Thursday, December 12, 2013

Fifty-Seven Channels and Nothing On: The Big Deal

Ah yes, the Big Deal, in which many many many titles are bundled and sold to libraries. Usually it's journals in databases, but sometimes it's a package of ebooks, or a suite of videos, or other multimedia project.

The Big Deal is useful; it allows overtaxed library staff to focus on something other than collection development, especially in areas s/he may not be familiar with (waves to our School of Nursing). The Big Deal puts many resources at our fingertips.
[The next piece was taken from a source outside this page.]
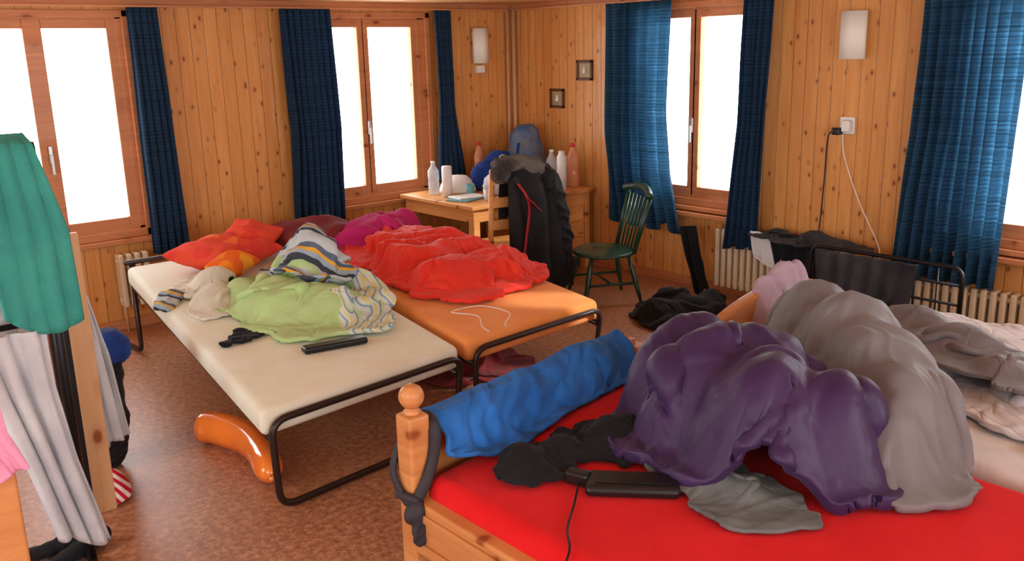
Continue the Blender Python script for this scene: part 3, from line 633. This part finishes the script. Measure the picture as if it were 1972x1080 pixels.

But the big deal is a product of extreme cynicism; as mentioned above, it removes collection development from the purview of library staff. And the far majority of the resources don't get used. The Big Deal is your cable television package: fifty-seven channels and nothing on. Though now it's more like nine hundred channels, tens of thousands of journals. So many options! We're adding more every day! Please pay more for them.

"Wow. Such choices. Amaze. Many research." Via Giphy/thebiggyiff
The Big Deal is patrolled, contested space, in which Harvard Business Review can police your IP addresses and servers, looking for signs of, lord forbid!, actual use while the parent institution, Harvard University, purports to be a proponent of open access.

And as of right now, the Big Deal isn't going anywhere.